In the cabinet reshuffle of September 1981, Lawson was promoted to the position of Minister for Energy. In this role his most significant action was to prepare for what he saw as an inevitable full-scale strike in the coal industry (then state-owned since Nationalization by the post-war government of Clement Atlee) over the closure of pits whose operation accounted for the coal industry's business losses and consequent requirement for state subsidy.

Lawson was a key proponent of the Thatcher Government's privatization policy. During his tenure at the Department of Energy he set the course for the later privatizations of the gas and electricity industries and on his return to the Treasury he worked closely with the Department of Trade and Industry in privatizing British Airways and British Telecom.

After the government's re-election in 1983, Lawson was appointed Chancellor of the Exchequer in succession to Geoffrey Howe[?]. The early years of Lawson's chancellorship were associated with tax reform. The 1984 budget reformed corporate taxes by a combination of reduced rates and reduced allowances. The 1985 budget continued the trend of shifting from direct to indirect taxes by reducing National Insurance[?] contributions for the lower-paid while extending the base of Value Added Tax.

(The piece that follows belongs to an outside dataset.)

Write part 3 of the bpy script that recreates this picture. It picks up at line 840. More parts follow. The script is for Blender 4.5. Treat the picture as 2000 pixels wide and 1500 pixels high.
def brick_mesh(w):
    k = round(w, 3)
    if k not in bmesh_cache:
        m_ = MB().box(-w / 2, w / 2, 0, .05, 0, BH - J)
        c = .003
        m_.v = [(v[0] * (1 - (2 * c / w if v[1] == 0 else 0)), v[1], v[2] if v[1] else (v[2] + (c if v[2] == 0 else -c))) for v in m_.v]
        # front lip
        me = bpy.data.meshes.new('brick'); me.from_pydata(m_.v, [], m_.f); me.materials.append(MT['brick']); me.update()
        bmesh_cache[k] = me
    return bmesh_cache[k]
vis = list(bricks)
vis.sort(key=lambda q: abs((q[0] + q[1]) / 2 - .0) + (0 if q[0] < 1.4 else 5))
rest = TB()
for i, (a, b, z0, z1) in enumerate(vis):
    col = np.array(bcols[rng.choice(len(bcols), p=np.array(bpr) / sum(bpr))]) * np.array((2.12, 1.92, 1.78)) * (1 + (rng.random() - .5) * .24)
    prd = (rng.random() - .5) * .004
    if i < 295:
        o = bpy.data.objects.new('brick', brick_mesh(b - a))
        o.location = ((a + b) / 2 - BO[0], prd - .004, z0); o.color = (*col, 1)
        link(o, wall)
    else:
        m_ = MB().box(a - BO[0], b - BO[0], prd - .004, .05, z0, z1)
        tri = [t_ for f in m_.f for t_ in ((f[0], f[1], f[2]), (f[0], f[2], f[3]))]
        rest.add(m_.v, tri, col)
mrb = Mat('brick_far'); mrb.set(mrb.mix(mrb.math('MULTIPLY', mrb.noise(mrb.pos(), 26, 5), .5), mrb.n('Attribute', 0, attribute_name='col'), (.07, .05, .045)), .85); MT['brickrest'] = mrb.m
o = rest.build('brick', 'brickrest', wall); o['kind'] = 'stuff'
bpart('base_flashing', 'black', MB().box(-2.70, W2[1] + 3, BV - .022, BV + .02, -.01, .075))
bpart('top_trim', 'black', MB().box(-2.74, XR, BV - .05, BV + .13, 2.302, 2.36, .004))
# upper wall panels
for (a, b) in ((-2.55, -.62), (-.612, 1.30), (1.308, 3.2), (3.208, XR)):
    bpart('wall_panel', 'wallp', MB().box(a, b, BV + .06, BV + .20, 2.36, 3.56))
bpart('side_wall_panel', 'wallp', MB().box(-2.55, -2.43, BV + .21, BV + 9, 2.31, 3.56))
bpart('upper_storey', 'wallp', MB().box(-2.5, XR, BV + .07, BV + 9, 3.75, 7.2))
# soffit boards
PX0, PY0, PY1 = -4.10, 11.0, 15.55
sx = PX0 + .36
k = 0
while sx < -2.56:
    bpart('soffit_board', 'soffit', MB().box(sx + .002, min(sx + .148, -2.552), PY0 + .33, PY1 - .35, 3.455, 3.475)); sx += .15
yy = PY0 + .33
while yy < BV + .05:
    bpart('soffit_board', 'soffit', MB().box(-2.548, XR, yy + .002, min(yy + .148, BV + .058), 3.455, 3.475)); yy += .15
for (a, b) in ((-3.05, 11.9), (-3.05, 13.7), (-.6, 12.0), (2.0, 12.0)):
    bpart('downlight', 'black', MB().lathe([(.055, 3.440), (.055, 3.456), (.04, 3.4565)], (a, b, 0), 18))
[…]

During these two years Lawson's public image remained low-key, but from the 1986 budget (in which he resumed the reduction of the standard rate of personal Income Tax from the 30% rate to which it had been lowered in Geoffrey Howe[?]'s 1979 budget), his stock rose as unemployment began to fall from the middle of 1986 (employment growth having resumed over three years earlier).

The trajectory taken by the UK economy from this point on is typically described as 'The Lawson Boom' by analogy with the phrase 'The Barber Boom' which describes an earlier period of rapid expansion under the tenure as chancellor of Anthony Barber[?] in the conservative government of Edward Heath. Critics of Lawson assert that a combination of the abandonment of monetarism, the adoption of a de facto exchange-rate target of 3 Deutschmarks to the Pound (ruling out interest-rate rises), and excessive fiscal laxity (in particular the 1988 budget) unleashed an inflationary spiral.

Lawson, in his own defence, attributes the boom largely to the effects of various measures of financial deregulation[?]. In so far as Lawson acknowledges policy errors, he attributes them to a failure to raise interest rates during 1986 and considers that had Margaret Thatcher not vetoed the UK joining the exchange-rate mechanism in November 1985 it might have been possible to adjust to these beneficial changes in the arena of microeconomics with less macroeconomic turbulence. Lawson also ascribes the difficulty of conducting monetary policy to Goodhart's Law.

Lawson opposed the introduction of the poll tax as a replacement for the previous rating system for the local financing element of local government revenue. His dissent was confined to deliberations within the cabinet, where he found few allies and where he was overruled by the Prime Minister and by the ministerial team of the responsible department (The Department of the Environment).

The issue of exchange-rate mechanism membership continued to fester between Lawson and Thatcher and was exacerbated by the re-employment by Thatcher of Alan Walters[?] as personal economic adviser. Lawson's conduct of policy had become a struggle to maintain credibility once the August 1988 trade deficit revealed the strength of the expansion of domestic demand. As orthodox monetarists, Lawson and Thatcher agreed to a steady rise in interest rates to restrain demand, but this had the effect of inflating the headline inflation[?] figure. After a further year in office in these circumstances Lawson felt that public articulation of differences between an exchange-rate monetarist, as he had become, and the views of Walters (who continued to favour a floating exchange rate) were making his job impossible and he resigned. He was succeeded in the office of Chancellor by John Major.